Source data:
----
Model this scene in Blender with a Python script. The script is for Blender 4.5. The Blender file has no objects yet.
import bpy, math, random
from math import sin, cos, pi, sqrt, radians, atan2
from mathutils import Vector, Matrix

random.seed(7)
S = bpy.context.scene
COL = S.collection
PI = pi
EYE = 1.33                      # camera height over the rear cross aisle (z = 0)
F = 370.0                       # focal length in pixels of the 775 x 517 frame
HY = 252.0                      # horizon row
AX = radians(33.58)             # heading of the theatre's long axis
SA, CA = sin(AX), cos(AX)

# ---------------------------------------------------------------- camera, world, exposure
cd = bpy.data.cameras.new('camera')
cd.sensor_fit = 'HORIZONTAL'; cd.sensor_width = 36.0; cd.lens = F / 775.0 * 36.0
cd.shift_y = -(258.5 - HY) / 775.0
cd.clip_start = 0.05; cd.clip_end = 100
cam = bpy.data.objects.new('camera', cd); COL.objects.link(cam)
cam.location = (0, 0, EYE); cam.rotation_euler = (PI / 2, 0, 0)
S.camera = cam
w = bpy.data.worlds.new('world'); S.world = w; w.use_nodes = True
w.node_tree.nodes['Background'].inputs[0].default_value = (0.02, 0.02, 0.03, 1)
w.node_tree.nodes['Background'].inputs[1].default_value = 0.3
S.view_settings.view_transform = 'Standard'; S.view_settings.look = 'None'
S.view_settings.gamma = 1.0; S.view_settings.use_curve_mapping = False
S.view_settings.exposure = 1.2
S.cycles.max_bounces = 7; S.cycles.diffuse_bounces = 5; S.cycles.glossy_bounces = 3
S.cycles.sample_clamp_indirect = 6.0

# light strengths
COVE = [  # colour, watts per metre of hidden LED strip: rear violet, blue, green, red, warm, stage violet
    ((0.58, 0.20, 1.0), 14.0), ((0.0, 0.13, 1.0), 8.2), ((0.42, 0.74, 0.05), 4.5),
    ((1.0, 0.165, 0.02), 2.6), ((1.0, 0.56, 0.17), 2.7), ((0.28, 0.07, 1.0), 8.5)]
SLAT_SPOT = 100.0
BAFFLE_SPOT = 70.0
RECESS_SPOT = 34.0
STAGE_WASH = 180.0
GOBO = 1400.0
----
What this task involves: Give back the whole listing exactly as it reads.

Solution for this problem:
Model this scene in Blender with a Python script. The script is for Blender 4.5. The Blender file has no objects yet.
import bpy, math, random
from math import sin, cos, pi, sqrt, radians, atan2
from mathutils import Vector, Matrix

random.seed(7)
S = bpy.context.scene
COL = S.collection
PI = pi
EYE = 1.33                      # camera height over the rear cross aisle (z = 0)
F = 370.0                       # focal length in pixels of the 775 x 517 frame
HY = 252.0                      # horizon row
AX = radians(33.58)             # heading of the theatre's long axis
SA, CA = sin(AX), cos(AX)

# ---------------------------------------------------------------- camera, world, exposure
cd = bpy.data.cameras.new('camera')
cd.sensor_fit = 'HORIZONTAL'; cd.sensor_width = 36.0; cd.lens = F / 775.0 * 36.0
cd.shift_y = -(258.5 - HY) / 775.0
cd.clip_start = 0.05; cd.clip_end = 100
cam = bpy.data.objects.new('camera', cd); COL.objects.link(cam)
cam.location = (0, 0, EYE); cam.rotation_euler = (PI / 2, 0, 0)
S.camera = cam
w = bpy.data.worlds.new('world'); S.world = w; w.use_nodes = True
w.node_tree.nodes['Background'].inputs[0].default_value = (0.02, 0.02, 0.03, 1)
w.node_tree.nodes['Background'].inputs[1].default_value = 0.3
S.view_settings.view_transform = 'Standard'; S.view_settings.look = 'None'
S.view_settings.gamma = 1.0; S.view_settings.use_curve_mapping = False
S.view_settings.exposure = 1.2
S.cycles.max_bounces = 7; S.cycles.diffuse_bounces = 5; S.cycles.glossy_bounces = 3
S.cycles.sample_clamp_indirect = 6.0

# light strengths
COVE = [  # colour, watts per metre of hidden LED strip: rear violet, blue, green, red, warm, stage violet
    ((0.58, 0.20, 1.0), 14.0), ((0.0, 0.13, 1.0), 8.2), ((0.42, 0.74, 0.05), 4.5),
    ((1.0, 0.165, 0.02), 2.6), ((1.0, 0.56, 0.17), 2.7), ((0.28, 0.07, 1.0), 8.5)]
SLAT_SPOT = 100.0
BAFFLE_SPOT = 70.0
RECESS_SPOT = 34.0
STAGE_WASH = 180.0
GOBO = 1400.0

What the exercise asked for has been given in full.